La quiebra del Estado griego y su profunda ruina económica no se debe a la malvada Angela Merkel ni a la tenebrosa troika, sino a la nefasta gestión de los políticos griegos y a la grave irresponsabilidad de su población a la hora de afrontar la realidad con el fin de superarla. Sin embargo, ahora que los comunistas de Syriza amenazan con llegar al poder en las elecciones generales del próximo 25 de enero, abundan los mensajes de apoyo a Grecia, al tiempo que arrecian las críticas contra Alemania, la UE y el FMI por negarse a extender un cheque en blanco a Atenas para que puedan seguir despilfarrando a placer. Este planteamiento no solo es falso y mendaz, sino profundamente hipócrita y, lo que es peor, suicida para los intereses del sur de Europa.
Pese a ello, está calando en la clase política española, puesto que casi todos los partidos compran el demagógico discurso del rico opresor alemán aprovechándose de los pobres, bondadosos e inocentes europeos del sur, empezando por los propios griegos, acusando así a los países del norte de casi todos nuestros males. Éste es, en esencia, el argumento del que se vale Podemos para defender el impago unilateral de la deuda pública y el abandono del mínimo atisbo de austeridad y reformas, tal y como pregona su aliado Syriza en Grecia, pero también el que usa el PSOE para plantear el rescate indefinido e incondicional de Atenas, aunque sufragado, eso sí, por los acaudalados contribuyentes del norte. De hecho, incluso en ciertos sectores de la derecha ha empezado a calar ese falaz mensaje, envolviéndose así en la bandera con el fin de evadir nuestra responsabilidad y, de este modo, evitar los ajustes que aún precisamos para poder salir del atolladero de la crisis sobre bases sólidas.

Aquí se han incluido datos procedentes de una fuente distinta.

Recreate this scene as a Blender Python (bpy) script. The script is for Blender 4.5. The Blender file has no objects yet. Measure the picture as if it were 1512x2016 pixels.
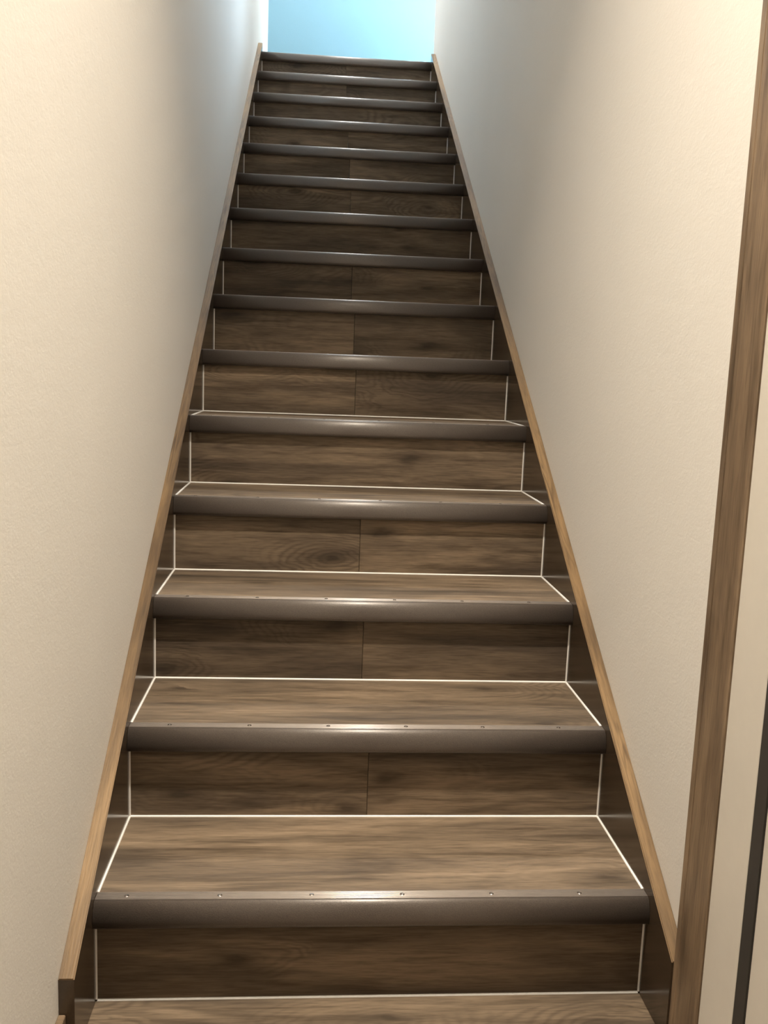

El origen de la tragedia griega, muy al contrario de lo que hoy afirman muchos, no estriba en la impopular austeridad, sino en el insostenible crecimiento de su sector público y, muy especialmente, en el fuerte incremento de las políticas sociales. Grecia protagonizó el mayor aumento del gasto público durante la época de expansión crediticia. En concreto, el gasto real por habitante -descontando la inflación- casi se duplicó entre 1996 y 2008. Y ello, sin necesidad de que los ingresos públicos crecieran en la misma proporción. Como consecuencia, el Estado griego -no los alemanes- emitieron un ingente volumen de deuda, aprovechándose de los bajos tipos de interés que proporcionaba la zona euro, creando con ello una ilusión de riqueza absolutamente artificial y, por tanto, ilusoria, tal y como, posteriormente, se encargó de demostrar la cruda realidad. La burbuja de deuda griega acabó estallando en 2010, tras descubrirse el déficit que ocultaron sus políticos, desatando tras de sí una tormenta financiera cuya sombra aún permanece en el seno de la Unión Monetaria.
La quiebra de Grecia se debe al brutal peso de su sector público, mientras que su larga crisis responde a las fuertes reticencias que han mostrado los griegos para aplicar la amarga receta de recortes, devaluación interna y mayor productividad que requiere su economía para poder crecer con fuerza y volver a crear empleo. No por casualidad, Irlanda y los países bálticos, a diferencia del sur de Europa, asumieron su responsabilidad, apostaron por la austeridad e intensificaron la liberalización de sus economías, y hoy no solo han dejado la crisis atrás, sino que crecen a las tasas más altas de todo el continente. El victimismo no soluciona los problemas, los acentúa. Si griegos, portugueses, italianos, españoles y franceses quieren ser dueños de su destino y avanzar hacia mayores cuotas de riqueza y bienestar, lo que tienen que hacer es imitar la exitosa senda de reformas que, en su día, aplicaron los países del norte, en lugar de exigirles más dinero para recuperar nuestro insostenible nivel de vida. Es decir, para que el sur goce de las elevadas rentas del norte hay que producir como ellos, no vivir a costa de ellos, que es, precisamente, lo que pretenden algunos.